Create candidate marketing materials that share stories about diversity goals and programs directly from employees. 

This means tossing out the stock photos of diverse employees on your website and social channels and creating visuals around your current reality: not quite there, but on the road and moving swiftly. You and your team should take a measure from your workforce through focus groups or surveys so that you understand what the current climate is. As you roll out diversity programs and cultural awareness initiatives throughout your company, revisit that survey, take the temperature frequently, and identify employees that are engaged with these programs.
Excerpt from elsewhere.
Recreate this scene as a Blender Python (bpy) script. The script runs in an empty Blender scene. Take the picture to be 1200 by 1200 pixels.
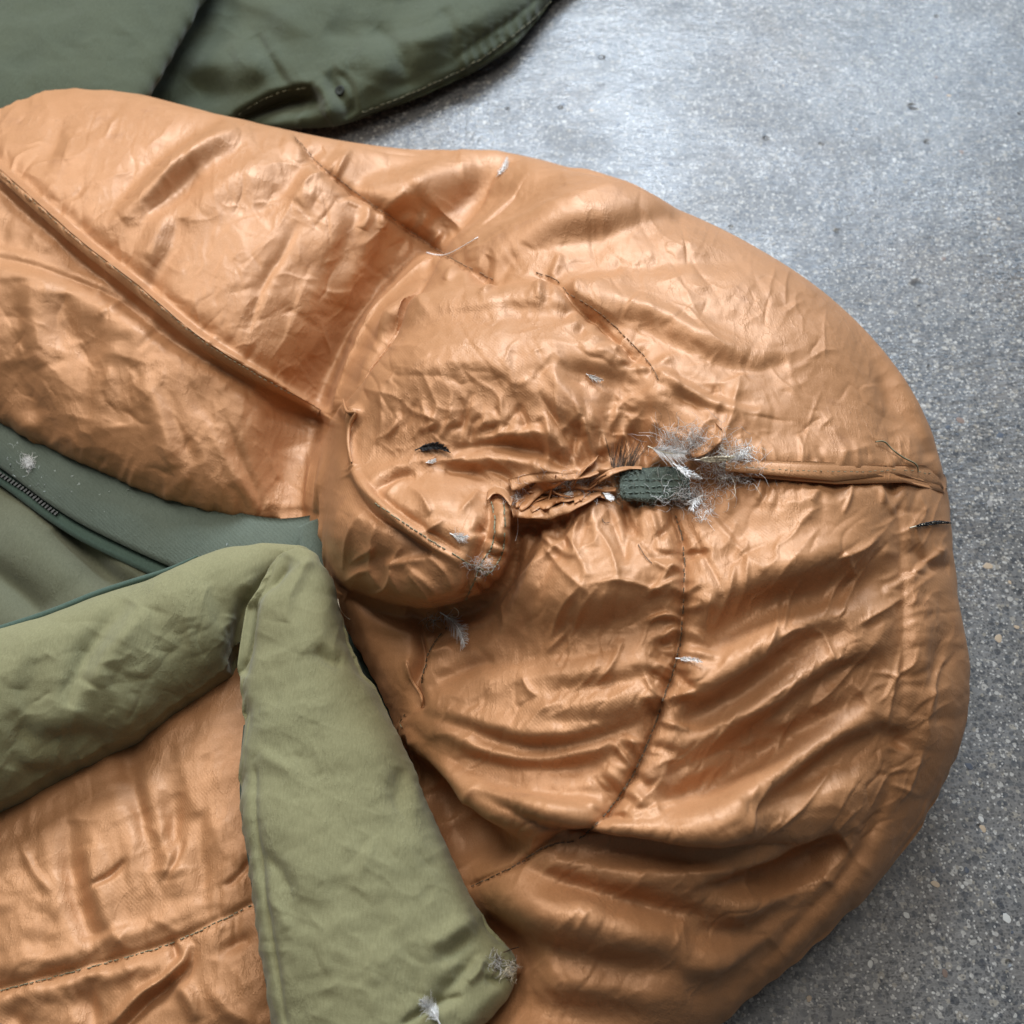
import bpy, math, random
import numpy as np
from mathutils import Vector

random.seed(7)
RNG = np.random.RandomState(11)
S = bpy.context.scene
COL = S.collection
R = math.radians

# ------------------------------------------------------------------ camera
PITCH, DIST, FOV = R(57), 0.93, R(50)
TGT = np.array([0.0, 0.0, 0.07])
CAM = TGT + DIST * np.array([0, -math.cos(PITCH), math.sin(PITCH)])
FW = (TGT - CAM) / DIST
RT = np.array([1.0, 0, 0])
UP = np.cross(RT, FW)
FL = 0.5 / math.tan(FOV / 2)
W0 = 1200.0

cd = bpy.data.cameras.new("camera")
cam = bpy.data.objects.new("camera", cd)
COL.objects.link(cam)
cam.location = CAM
cam.rotation_euler = (math.pi / 2 - PITCH, 0, 0)
cd.sensor_width = 36
cd.lens = 36 * FL
cd.clip_start, cd.clip_end = 0.01, 60
cd.dof.use_dof = True
cd.dof.focus_distance = 0.80
cd.dof.aperture_fstop = 8.0
S.camera = cam

# ------------------------------------------------------------------ light
wd = bpy.data.worlds.new("World")
S.world = wd
wd.use_nodes = True
bg = wd.node_tree.nodes["Background"]
bg.inputs[0].default_value = (0.80, 0.90, 1.0, 1)
bg.inputs[1].default_value = 0.085


def area(name, loc, target, sx, sy, power, col):
    d = bpy.data.lights.new(name, 'AREA')
    d.shape = 'RECTANGLE'
    d.size, d.size_y, d.energy, d.color = sx, sy, power, col
    o = bpy.data.objects.new(name, d)
    COL.objects.link(o)
    o.location = loc
    o.rotation_euler = (Vector(target) - Vector(loc)).to_track_quat('-Z', 'Y').to_euler()
    return o


area("doorway_light", (0.40, 2.95, 2.25), (0, 0.1, 0), 1.5, 1.0, 150, (0.74, 0.86, 1.0))
area("side_window_light", (1.95, 3.4, 1.75), (0.3, 0.3, 0), 0.9, 0.8, 30, (0.66, 0.82, 1.0))
area("left_window_light", (-1.8, 1.9, 2.3), (0, 0.1, 0), 1.5, 1.1, 60, (1.0, 0.96, 0.91))
area("skylight", (0.05, 0.55, 2.8), (0, 0, 0), 2.2, 1.5, 47, (1.0, 0.95, 0.89))
S.view_settings.view_transform = 'Standard'
S.view_settings.look = 'None'
S.view_settings.exposure = 0.0
S.view_settings.gamma = 1.0
S.cycles.max_bounces = 6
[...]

While you don’t have to put a hold on your recruitment marketing until you are able to create workforce programs that support diversity – from training to employee resource groups (ERGs) and beyond – it is important that you wait for actual success stories before promoting your diversity programs. And the messages should not just be genuine, they should come from your employees rather than from company leadership.

Related: 5 Candidate Resources to Add to Your Company Career Site

Share case studies and best practices of more diverse business units.

While you are implementing and promoting diversity and inclusion programs in your workplace, it’s likely that you already have data from business areas that are more diverse to serve as success stories. If not, there are many studies out there on how diversity can directly impact your bottom line. For example, a 2019 Gartner study predicts that through 2022, 75% of companies with diverse and inclusive decision-making teams will exceed their financial targets. The study also found that gender-diverse and inclusive teams outperformed their less inclusive counterparts by 50%. 

Make your job postings more inclusive with our practitioner guide.

As a whole, this sounds complex, because it is. However, it only takes one success story to really drive home the focus and impact of D&I hiring in your workplace. It starts with many small acts that create a steamroller effect that turns into bigger ones.